Daarom verplicht de commissie de ondernemer om zo spoedig mogelijk, maar in elk geval binnen 7 dagen na ontvangst van deze uitspraak, met de ouders in gesprek te gaan en gezamenlijk te kijken/zoeken naar een passende opvangplek voor de zoon. De ondernemer dient daarbij alles in het werk te stellen om ervoor te zorgen dat de zoon zo spoedig mogelijk een passende opvangplek krijgt.

De ondernemer heeft niet nader onderbouwd waarom er geen passende plek voor de zoon is binnen zijn onderneming. Ook is niet gebleken dat deze optie voldoende is onderzocht. Mocht de ondernemer in samenspraak met de ouders inderdaad tot de conclusie komen dat er geen passende plek is voor de zoon binnen de eigen onderneming, dan dient de ondernemer ook (mede) uit te kijken naar een passende plek voor de zoon buiten de eigen onderneming.

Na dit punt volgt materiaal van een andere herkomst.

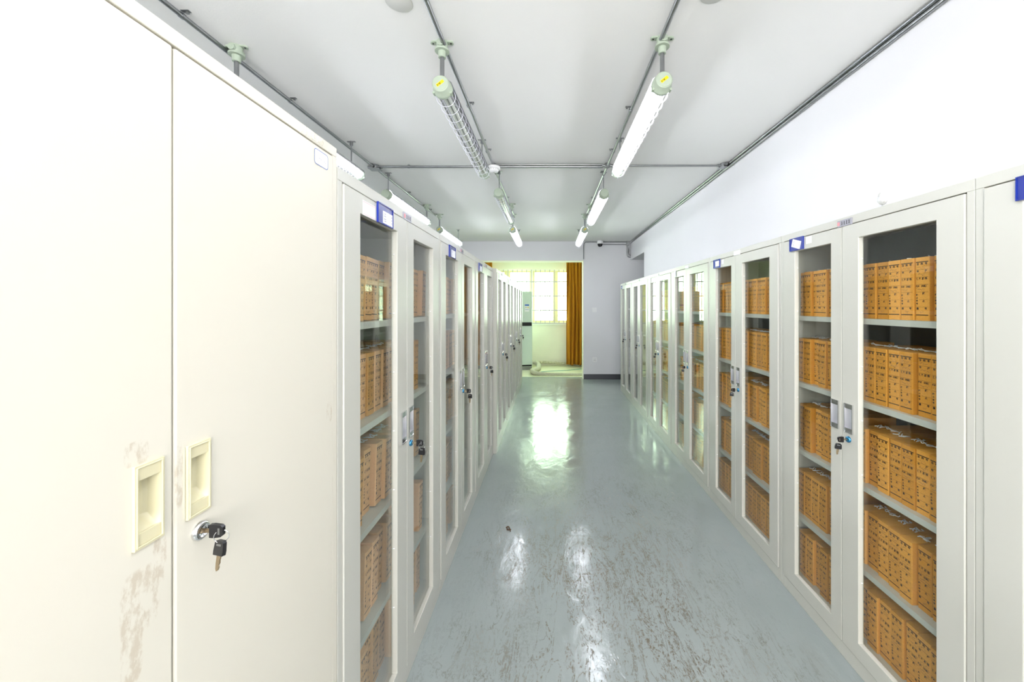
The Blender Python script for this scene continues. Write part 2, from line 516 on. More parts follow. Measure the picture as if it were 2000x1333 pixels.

De commissie merkt nog op dat de ouders – indien zij van mening zijn dat de ondernemer zich onvoldoende inspant om een passende opvangplek voor hun zoon te vinden – opnieuw een klacht aanhangig kunnen maken bij de commissie.

Schadevergoeding
De ouders vorderen een schadevergoeding van € 1.500,– voor elke week dat hun zoon niet naar de kinderopvang is geweest, te rekenen vanaf 1 februari 2022. Dit bedrag is door de ouders niet (voldoende) onderbouwd. Daarnaast heeft de ondernemer gemotiveerd aangegeven dat ouders tot 17 februari 2022 gebruik hadden kunnen maken van de opvang, maar dat niet hebben gedaan. Ook zijn er over de periode vanaf 1 februari 2022 geen kosten voor de opvang in rekening gebracht bij de ouders. De commissie zal het verzoek om schadevergoeding daarom afwijzen.

Derhalve wordt als volgt beslist.

Beslissing
De commissie:

• verklaart de klacht gegrond;
• verplicht de ondernemer om in overleg met de ouders een passende opvangplaats te vinden voor de zoon, al dan niet binnen de organisatie van de ondernemer, met inachtneming van het in deze uitspraak onder      ‘Verplichtingen van de ondernemer’ bepaalde;
• verplicht de ondernemer binnen 7 dagen na ontvangst van deze uitspraak met de ouders hierover in overleg te treden;
• wijst de vordering tot schadevergoeding af;
• bepaalt dat de ondernemer een bedrag van € 25,– aan de ouders dient te vergoeden ter zake van het klachtengeld.

Aldus beslist door de Geschillencommissie Kinderopvang, bestaande uit mevrouw mr. A.D.R.M. Boumans, voorzitter, mevrouw mr. S.A.M.F. Sjoukes, de heer H. Stel, leden, in aanwezigheid van mevrouw mr. R. van den Wildenberg, secretaris, op 23 februari 2022.